When I compare the Bangkok I visited 12 years ago to the one I see today, I see a bustling, modern and metropolitan city. One that many of us would aspire to work or live in, at least for some time. A city with lots to offer to singles or those with families, Bangkok has really grown in the last decade. While the luxuries of contemporary life have abundantly found their way into the Thai way of living, the temples, river markets and several palaces still serve as must-see sites for most people who visit Thailand. The grandeur of the Grand Palace, the ornate depictions in temples and the sheer sincerity of dedication in everything they’ve built, belies the simplicity that one sees in the Thai way of living. It raises the question – are the Thai exhibitionist or are they simply very devoted?

This is easily answered when you observe the Thai closely, from the way they conduct everything. Their strong approach of divinity-in-work is evident in everything that a visitor would come in touch with. The Thai are mostly Buddhist, with Christianity being a distant second in terms of the religion practised. As much as they differ in many customary ways, both these faiths find common ground too. And what one witnesses is a homogenously bonded social fabric that runs across the Thai milieu. From shady massage parlours to international F&B chains, from pubs dotted with pairs of old men and young Thai girls to Buddhist temples as oases of calm in a tirelessly fast-paced city, Bangkok is a melting pot that has something for everyone. And yet, if one were to look beneath the superficial perceptions of those who visit Bangkok (and rest of Thailand), I would wager that the impressions would be quite similar. Impressions comprising feelings of – pleasure, vibrancy, peace, excitement, novelty, warmth, modern & traditional, global & native.

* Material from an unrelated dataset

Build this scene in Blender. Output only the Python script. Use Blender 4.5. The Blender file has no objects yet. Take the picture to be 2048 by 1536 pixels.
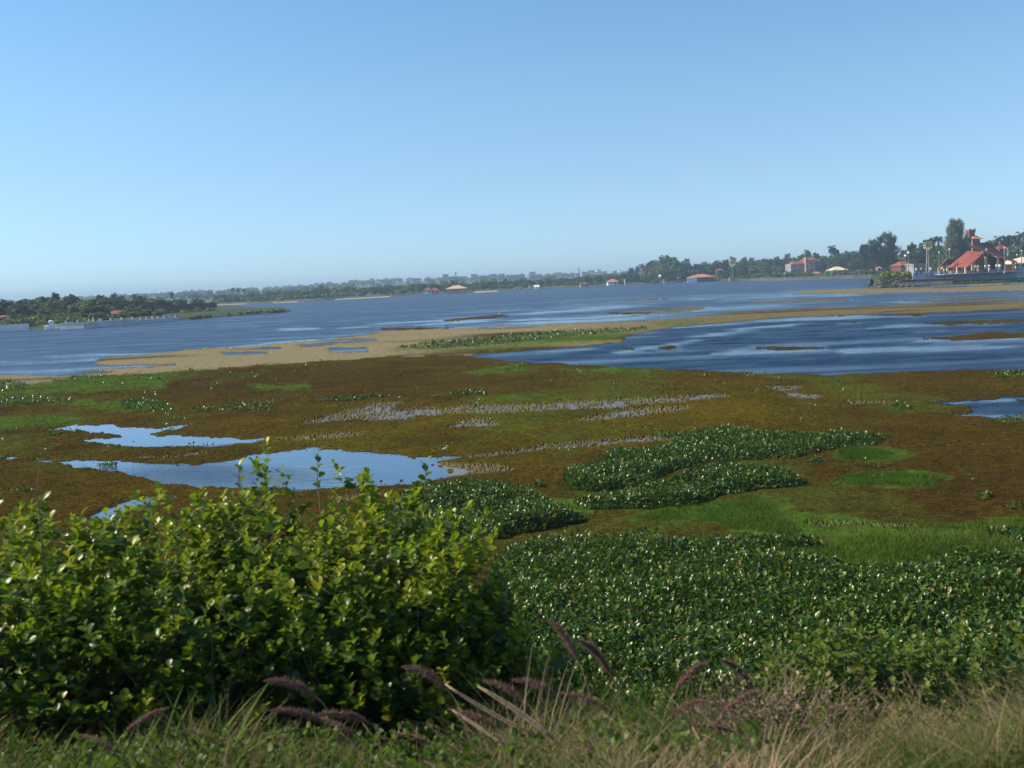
import bpy, math, random
import numpy as np
from mathutils import Vector, Matrix
random.seed(7)
RNG = np.random.default_rng(11)
scene = bpy.context.scene
COL = scene.collection
# ------------------------------------------------------------------ camera
H = 5.0                       # camera height above the lake
FPX = 1967.0                  # focal length in pixels of a 2048 wide frame
PITCH = math.radians(6.05)
ROLL = math.radians(2.65)
F_ = np.array([0, math.cos(PITCH), -math.sin(PITCH)])
R0 = np.array([1.0, 0, 0]); U0 = np.array([0, math.sin(PITCH), math.cos(PITCH)])
R_ = math.cos(ROLL)*R0 - math.sin(ROLL)*U0
U_ = math.sin(ROLL)*R0 + math.cos(ROLL)*U0
cam_d = bpy.data.cameras.new("camera")
cam = bpy.data.objects.new("camera", cam_d); COL.objects.link(cam)
cam_d.sensor_fit = 'HORIZONTAL'; cam_d.sensor_width = 36.0
cam_d.lens = 36.0*FPX/2048.0
cam_d.clip_start = 0.05; cam_d.clip_end = 9000
M = Matrix(((R_[0], U_[0], -F_[0], 0), (R_[1], U_[1], -F_[1], 0), (R_[2], U_[2], -F_[2], H), (0, 0, 0, 1)))
cam.matrix_world = M
cam_d.dof.use_dof = True
cam_d.dof.focus_distance = 70.0
cam_d.dof.aperture_fstop = 3.3
scene.camera = cam
# ------------------------------------------------------------------ sky and sun
SUN_EL = math.radians(37); SUN_AZ = math.radians(-84)      # azimuth from +Y towards +X
w = bpy.data.worlds.new("World"); scene.world = w; w.use_nodes = True
nt = w.node_tree; bg = nt.nodes['Background']
sky = nt.nodes.new('ShaderNodeTexSky'); sky.sky_type = 'NISHITA'; sky.sun_disc = False
sky.sun_elevation = SUN_EL; sky.sun_rotation = SUN_AZ % (2*math.pi)
sky.altitude = 0; sky.air_density = 1.0; sky.dust_density = 0.1; sky.ozone_density = 2.2
# clearer, bluer air than the model's default: tint by height above the horizon
tcn = nt.nodes.new('ShaderNodeTexCoord'); sp_ = nt.nodes.new('ShaderNodeSeparateXYZ'); nt.links.new(tcn.outputs['Generated'], sp_.inputs[0])
rmp = nt.nodes.new('ShaderNodeValToRGB'); nt.links.new(sp_.outputs[2], rmp.inputs[0])
for _ in range(3): rmp.color_ramp.elements.new(.5)
for e_, (p_, c_) in zip(rmp.color_ramp.elements, [(0.0, (.43, .66, 1.0)), (.04, (.48, .67, .98)), (.10, (.59, .715, .87)), (.177, (.67, .81, .885)), (.26, (.665, .85, .93))]): e_.position = p_; e_.color = (*c_, 1)
mul = nt.nodes.new('ShaderNodeMix'); mul.data_type = 'RGBA'; mul.blend_type = 'MULTIPLY'; mul.inputs[0].default_value = 1.0
nt.links.new(sky.outputs[0], mul.inputs[6]); nt.links.new(rmp.outputs[0], mul.inputs[7])
nt.links.new(mul.outputs[2], bg.inputs[0]); bg.inputs[1].default_value = 0.125
sd = bpy.data.lights.new("sun", 'SUN'); sd.energy = 4.8; sd.angle = math.radians(0.5); sd.color = (1.0, 0.89, 0.72)
sun = bpy.data.objects.new("sun", sd); COL.objects.link(sun)
sv = Vector((math.sin(SUN_AZ)*math.cos(SUN_EL), math.cos(SUN_AZ)*math.cos(SUN_EL), math.sin(SUN_EL)))
sun.rotation_euler = sv.to_track_quat('Z', 'Y').to_euler()
scene.view_settings.view_transform = 'Standard'; scene.view_settings.look = 'None'
scene.view_settings.exposure = 0.48; scene.view_settings.gamma = 1.0
scene.render.engine = 'CYCLES'
scene.cycles.volume_bounces = 0
scene.cycles.max_bounces = 6

# ------------------------------------------------------------------ projection helpers
def ray(px, py):
    px = np.asarray(px, float); py = np.asarray(py, float)
    u = (px-1024)/FPX; v = (768-py)/FPX
    return F_ + u[..., None]*R_ + v[..., None]*U_
def ground(px, py, z=0.0):
    d = ray(px, py); t = (z-H)/np.minimum(d[..., 2], -1e-5)
    return np.stack([d[..., 0]*t, d[..., 1]*t, np.full_like(t, z)], -1)
def atY(px, py, Y):
    d = ray(px, py); t = Y/d[..., 1]
    return np.array([float(d[0]*t), float(Y), float(H+d[2]*t)])
def project(P):
    q = P - np.array([0, 0, H]); zc = q@F_
    return 1024+FPX*(q@R_)/zc, 768-FPX*(q@U_)/zc
def hz(px):
    return 560-math.tan(ROLL)*(px-1024)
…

As Bangkok continues to draw in the tourists, professionals and immigrants year after year, the transformation of this beautiful city and country will be a gradual but certain phenomenon. When I think about the strength of the social fabric of the Thai people, I am confident that the merging of several cultures will evolve Thailand into something even more appealing to the global traveller. I certainly look forward to my next visit to the land of the ‘free man’ – Thailand (The word Thai means "free man" in the Thai language, "differentiating the Thai from the natives encompassed in Thai society”).